Experienced, Empathetic Advocacy In Family Law And Criminal Defense

Co-parenting in Texas

On Behalf of | Apr 30, 2020 | Child Custody

Texas is a community property state, meaning that nearly all property acquired during marriage is split equally if a couple gets a divorce. Though there is no similar hard-and-fast rule when it comes to child custody, many parents nowadays decide that they want to share equal custody over their children. While it is generally good for children to split their time between parents 50-50, there are some shared custody schedules that work better than others.

Some parents may find it easiest to split custody by switching off every other week. However, this is probably not in the best interests of the children. In younger children in particular, going a full week without seeing one of their parents can cause separation anxiety. It is generally a better idea for children to go no longer than four days without seeing one of their parents. For this reason, a 3-4-4-3 schedule is considered to be a good option for parents sharing custody 50-50.

As the name implies, a 3-4-4-3 schedule gives one parent custody for three days and the other for four, and then they switch. A similar option to this is the 2-2-3 schedule, but this schedule would require children to go between parents more often during the school week, which may be difficult for some parents to manage.

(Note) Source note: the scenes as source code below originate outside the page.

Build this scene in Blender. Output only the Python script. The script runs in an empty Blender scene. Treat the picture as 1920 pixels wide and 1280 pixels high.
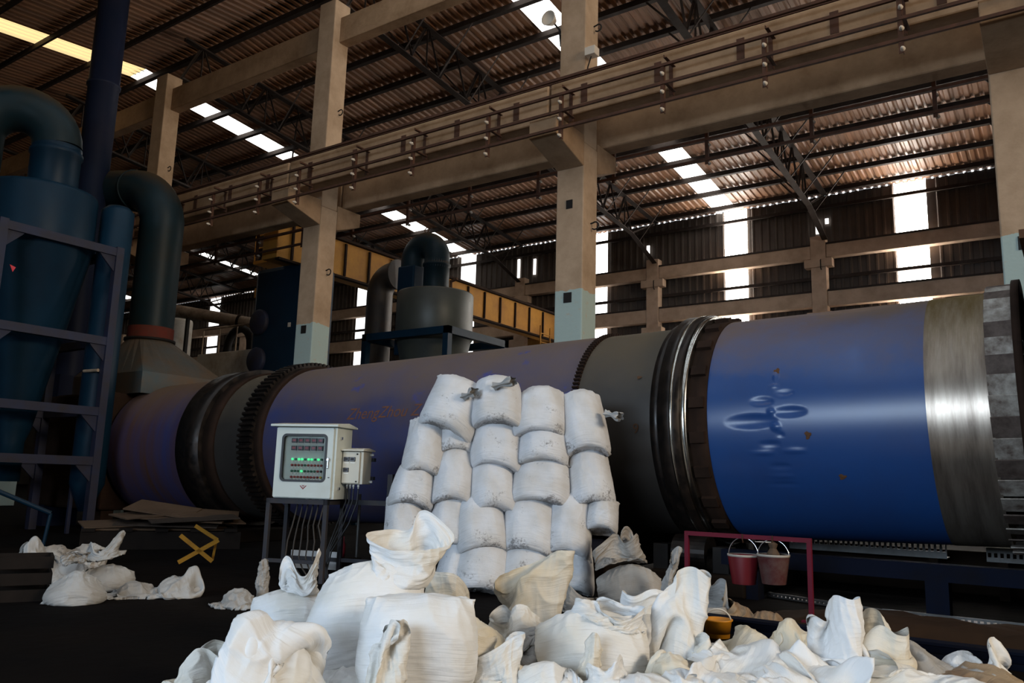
import bpy, bmesh, math, random
import numpy as np
from mathutils import Vector, Matrix

SC = bpy.context.scene
COL = SC.collection

# ------------------------------------------------------------------ camera
F_PX, CX, CY, EYE = 1528.0, 960.0, 640.0, 1.15        # focal length and centre for a 1920x1280 frame, eye height
_up = np.array([1215 - CX, -8200 - CY, F_PX]); _up /= np.linalg.norm(_up)
_vx = np.array([-1275 - CX, 841 - CY, F_PX]); _vx -= _up * (_vx @ _up); _vx /= -np.linalg.norm(_vx)
ROT = np.stack([_vx, np.cross(_up, _vx), _up])           # camera axes (x right, y down, z ahead) -> world
cam = bpy.data.cameras.new('camera')
cam.sensor_width = 36.0
cam.lens = F_PX / 1920 * 36
cam.clip_end = 300
cam_o = bpy.data.objects.new('camera', cam)
COL.objects.link(cam_o)
cam_o.matrix_world = Matrix([[ROT[i][0], -ROT[i][1], -ROT[i][2], (0, 0, EYE)[i]] for i in range(3)] + [[0, 0, 0, 1]])
SC.camera = cam_o

# ------------------------------------------------------------------ sky, daylight at the two open doorways, exposure
world = bpy.data.worlds.new('sky'); SC.world = world; world.use_nodes = True
world.node_tree.nodes['Background'].inputs[0].default_value = (0.86, 0.93, 1.0, 1)
world.node_tree.nodes['Background'].inputs[1].default_value = 0.35


def area_light(name, loc, target, sx, sy, power, color):
    l = bpy.data.lights.new(name, 'AREA'); l.shape = 'RECTANGLE'
    l.size, l.size_y, l.energy, l.color = sx, sy, power, color
    o = bpy.data.objects.new(name, l); COL.objects.link(o)
    o.location = loc
    o.rotation_euler = (Vector(target) - Vector(loc)).to_track_quat('-Z', 'Y').to_euler()
    return o


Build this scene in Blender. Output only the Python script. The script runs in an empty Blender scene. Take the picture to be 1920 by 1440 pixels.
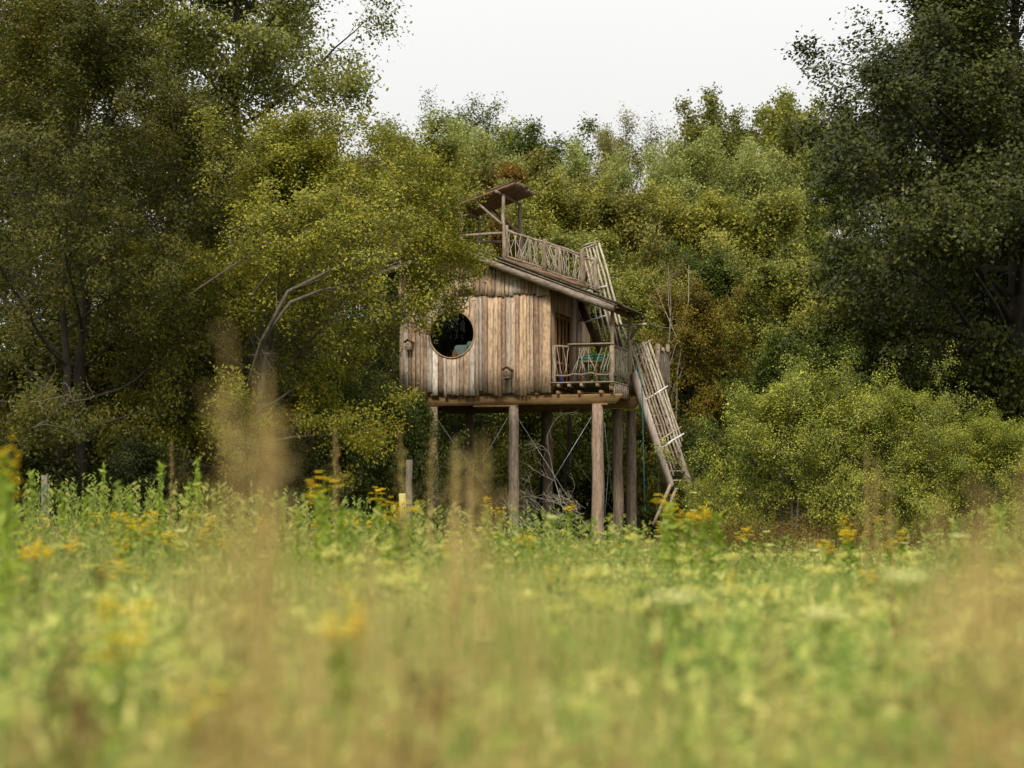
import bpy, math, random
import numpy as np
from mathutils import Vector, Matrix
R = math.radians
rng = np.random.default_rng(7)
random.seed(7)
sc = bpy.context.scene
# ---------------------------------------------------------------- camera
F = 3733.0; CX, CY = 960.0, 720.0; HY = 955.0; EYE = 1.25
A = math.atan((HY-CY)/F)
cam = bpy.data.cameras.new('camera'); co = bpy.data.objects.new('camera', cam)
sc.collection.objects.link(co); sc.camera = co
co.location = (0, 0, EYE); co.rotation_euler = (math.pi/2 + A, 0, 0)
cam.sensor_width = 36; cam.lens = F/1920*36; cam.clip_start = .1; cam.clip_end = 2000
cam.dof.use_dof = True; cam.dof.focus_distance = 56.0; cam.dof.aperture_fstop = 2.0
# ---------------------------------------------------------------- world, sun
SUN_EL, SUN_AZ = R(40), R(196)        # azimuth measured clockwise from +Y (behind the camera, to the right)
w = bpy.data.worlds.new('World'); sc.world = w; w.use_nodes = True
nt = w.node_tree; nt.nodes.clear()
def N(t, ty, **k):
    n = t.nodes.new(ty)
    for a, b in k.items(): setattr(n, a, b)
    return n
sky = N(nt, 'ShaderNodeTexSky', sky_type='NISHITA', sun_disc=False, sun_elevation=SUN_EL, sun_rotation=SUN_AZ)
hs = N(nt, 'ShaderNodeHueSaturation'); hs.inputs['Saturation'].default_value = .25
geo = N(nt, 'ShaderNodeNewGeometry'); sep = N(nt, 'ShaderNodeSeparateXYZ')
tc = N(nt, 'ShaderNodeTexCoord')
mr = N(nt, 'ShaderNodeMapRange'); mr.inputs[1].default_value = 0.0; mr.inputs[2].default_value = 1.0
mr.inputs[3].default_value = 4.35; mr.inputs[4].default_value = 12.0
noi = N(nt, 'ShaderNodeTexNoise'); noi.inputs['Scale'].default_value = 2.2; noi.inputs['Detail'].default_value = 4
mn = N(nt, 'ShaderNodeMapRange'); mn.inputs[3].default_value = .96; mn.inputs[4].default_value = 1.04
mu = N(nt, 'ShaderNodeMath', operation='MULTIPLY')
cc = N(nt, 'ShaderNodeCombineColor')
mul2 = N(nt, 'ShaderNodeMix', data_type='RGBA', blend_type='MULTIPLY'); mul2.inputs[0].default_value = 1
mul2.inputs[7].default_value = (1.0, 1.0, .985, 1)
mx = N(nt, 'ShaderNodeMix', data_type='RGBA'); mx.inputs[0].default_value = .97
bg = N(nt, 'ShaderNodeBackground'); bg.inputs['Strength'].default_value = .1
out = N(nt, 'ShaderNodeOutputWorld'); L = nt.links.new
L(sky.outputs[0], hs.inputs['Color']); L(tc.outputs['Generated'], sep.inputs[0]); L(tc.outputs['Generated'], noi.inputs['Vector'])
L(sep.outputs[2], mr.inputs[0]); L(noi.outputs[0], mn.inputs[0]); L(mr.outputs[0], mu.inputs[0]); L(mn.outputs[0], mu.inputs[1])
for i in range(3): L(mu.outputs[0], cc.inputs[i])
L(cc.outputs[0], mul2.inputs[6]); L(hs.outputs[0], mx.inputs[6]); L(mul2.outputs[2], mx.inputs[7])
L(mx.outputs[2], bg.inputs['Color']); L(bg.outputs[0], out.inputs[0])
sl = bpy.data.lights.new('sun', 'SUN'); sl.energy = 2.0; sl.angle = R(14); sl.color = (1, .92, .79)
so = bpy.data.objects.new('sun', sl); sc.collection.objects.link(so)
sd = Vector((math.sin(SUN_AZ)*math.cos(SUN_EL), math.cos(SUN_AZ)*math.cos(SUN_EL), math.sin(SUN_EL)))
so.rotation_euler = sd.to_track_quat('Z', 'Y').to_euler(); so.location = (20, -20, 40)
sc.view_settings.view_transform = 'Standard'; sc.view_settings.look = 'None'
sc.view_settings.exposure = 0.65; sc.view_settings.gamma = 1; sc.view_settings.use_curve_mapping = False
sc.render.engine = 'CYCLES'
cy = sc.cycles; cy.max_bounces = 6; cy.diffuse_bounces = 4; cy.glossy_bounces = 2; cy.transmission_bounces = 4
cy.transparent_max_bounces = 8; cy.use_denoising = True; cy.caustics_reflective = False; cy.caustics_refractive = False
# ---------------------------------------------------------------- geometry helpers
def at(px, py, Y):
    """the point at depth Y (metres in front of the camera) seen at photo pixel px, py"""
    x = (px-CX)/F; y = (CY-py)/F
    fy = math.cos(A) - y*math.sin(A); fz = math.sin(A) + y*math.cos(A)
    k = Y/fy
    return np.array((x*k, Y, EYE + fz*k))
col = sc.collection
def link(o, parent=None):
    col.objects.link(o)
    if parent is not None: o.parent = parent
    return o
def tag(o, label=None, cat=None, group=None, kind=None):
    if label: o['label'] = label
    if cat: o['category'] = cat
    if group: o['group'] = group
    if kind: o['kind'] = kind
    return o
def empty(name, loc=(0, 0, 0), rz=0.0):
    o = bpy.data.objects.new(name, None); o.location = loc; o.rotation_euler = (0, 0, rz); o.empty_display_size = .2
    return link(o)
def children(o): return [c for c in o.children]
def copy_tree(o, parent=None):
    c = o.copy(); col.objects.link(c); c.parent = parent
    for ch in children(o): copy_tree(ch, c)
    return c
def mesh_np(name, V, Q=None, T=None, tint=None, smooth=False):
    """mesh from numpy arrays: vertices, quads, triangles; tint is one value per face"""
    me = bpy.data.meshes.new(name)
    V = np.asarray(V, np.float32); nq = 0 if Q is None else len(Q); ntr = 0 if T is None else len(T)
    me.vertices.add(len(V)); me.vertices.foreach_set('co', V.ravel())
    idx = []; 
    if nq: idx.append(np.asarray(Q, np.int32).ravel())
    if ntr: idx.append(np.asarray(T, np.int32).ravel())
    idx = np.concatenate(idx) if idx else np.zeros(0, np.int32)
    me.loops.add(len(idx)); me.loops.foreach_set('vertex_index', idx)
    me.polygons.add(nq+ntr)
    st = np.concatenate([np.arange(nq)*4, nq*4+np.arange(ntr)*3]).astype(np.int32)
    me.polygons.foreach_set('loop_start', st)
    if smooth: me.polygons.foreach_set('use_smooth', np.ones(nq+ntr, bool))
    if tint is not None:
        a = me.attributes.new('tint', 'FLOAT', 'FACE'); a.data.foreach_set('value', np.asarray(tint, np.float32))
    me.update(calc_edges=True)
    return me
class MB:
    """collects solid pieces into one mesh"""
    def __init__(s): s.V = []; s.Q = []; s.T = []; s.n = 0; s.smooth = False
    def add(s, V, Q=None, T=None):
        V = np.asarray(V, float)
        s.V.append(V)
        if Q is not None and len(Q): s.Q.append(np.asarray(Q, int)+s.n)
        if T is not None and len(T): s.T.append(np.asarray(T, int)+s.n)
        s.n += len(V); return s
    def hexa(s, p8):   # p8: 4 bottom then 4 top corners
        return s.add(p8, [(0,3,2,1),(4,5,6,7),(0,1,5,4),(1,2,6,5),(2,3,7,6),(3,0,4,7)])
    def box(s, a, b):
        (x0,y0,z0),(x1,y1,z1) = a, b
        return s.hexa([(x0,y0,z0),(x1,y0,z0),(x1,y1,z0),(x0,y1,z0),(x0,y0,z1),(x1,y0,z1),(x1,y1,z1),(x0,y1,z1)])
    def beam(s, p, q, wd, ht, up=(0,0,1)):   # square timber from p to q, wd across, ht along up
        p = np.array(p, float); q = np.array(q, float); d = q-p; d /= np.linalg.norm(d)
        u = np.array(up, float); sd_ = np.cross(d, u); sd_ /= np.linalg.norm(sd_); u = np.cross(sd_, d)
        c = []
        for e in (p, q):
            for a, b in ((-1,-1),(1,-1),(1,1),(-1,1)): c.append(e + sd_*a*wd/2 + u*b*ht/2)
        return s.hexa(c)
    def tube(s, path, rad, n=6, caps=True, wob=0):
        P = np.array(path, float); m = len(P)
        r = np.full(m, rad, float) if np.isscalar(rad) else np.array(rad, float)
        t = np.gradient(P, axis=0); t /= np.linalg.norm(t, axis=1)[:, None]+1e-9
        ref = np.array((0, 0, 1.0)) if abs(t[:, 2]).mean() < .8 else np.array((1.0, .1, 0))
        a = np.cross(t, ref); a /= np.linalg.norm(a, axis=1)[:, None]+1e-9; b = np.cross(a, t)
        an = np.arange(n)*2*math.pi/n
        rr = r[:, None]*np.ones(n)
        if wob: rr = rr*(1+rng.normal(0, wob, (m, n)))
        ring = P[:, None] + a[:, None]*(np.cos(an)*rr)[..., None] + b[:, None]*(np.sin(an)*rr)[..., None]
        V = ring.reshape(-1, 3); i = np.arange(m-1)[:, None]*n; j = np.arange(n); k = (j+1) % n
        Q = np.stack([i+j, i+k, i+n+k, i+n+j], -1).reshape(-1, 4)
        T = []
        if caps:
            V = np.vstack([V, P[0], P[-1]]); c0 = m*n; c1 = c0+1
            T = [(c0, int(k[q]), int(j[q])) for q in range(n)] + [(c1, (m-1)*n+int(j[q]), (m-1)*n+int(k[q])) for q in range(n)]
        return s.add(V, Q, T)
    def mesh(s, name, smooth=False):
        return mesh_np(name, np.vstack(s.V), np.vstack(s.Q) if s.Q else None, np.vstack(s.T) if s.T else None, smooth=smooth)
    def build(s, name, mat, parent=None, smooth=False):
        me = s.mesh(name, smooth); me.materials.append(mat)
        return link(bpy.data.objects.new(name, me), parent)
def wobble(p, q, n=6, amt=.02):
    p = np.array(p, float); q = np.array(q, float); t = np.linspace(0, 1, n)[:, None]
    P = p+(q-p)*t; o = rng.normal(0, amt, (n, 3)); o[0] *= .2; o[-1] *= .2
    return P+o
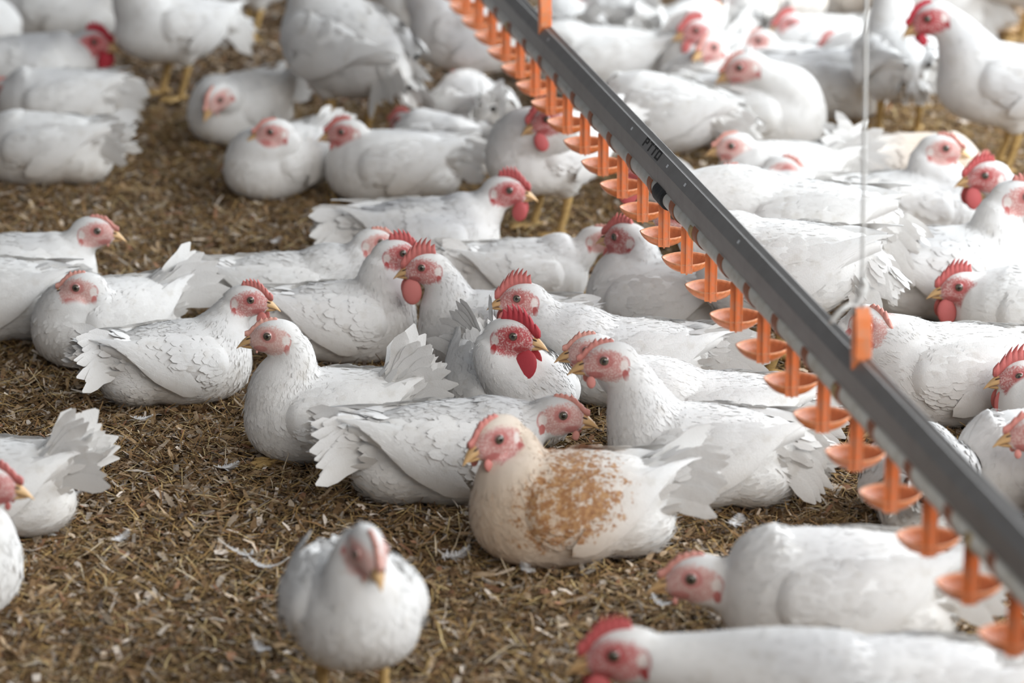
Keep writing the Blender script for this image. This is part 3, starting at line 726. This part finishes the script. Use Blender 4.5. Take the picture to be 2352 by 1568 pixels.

Not all parents need to adhere to a 50-50 schedule, but it is a good idea for both parents to be actively involved in their children’s lives. In order to effectively co-parent, it can help for parents to develop a detailed custody plan at the outset. A good custody plan will account for things like sickness and other emergencies. A Texas-licensed family law attorney may help individuals develop a custody plan that works for everyone.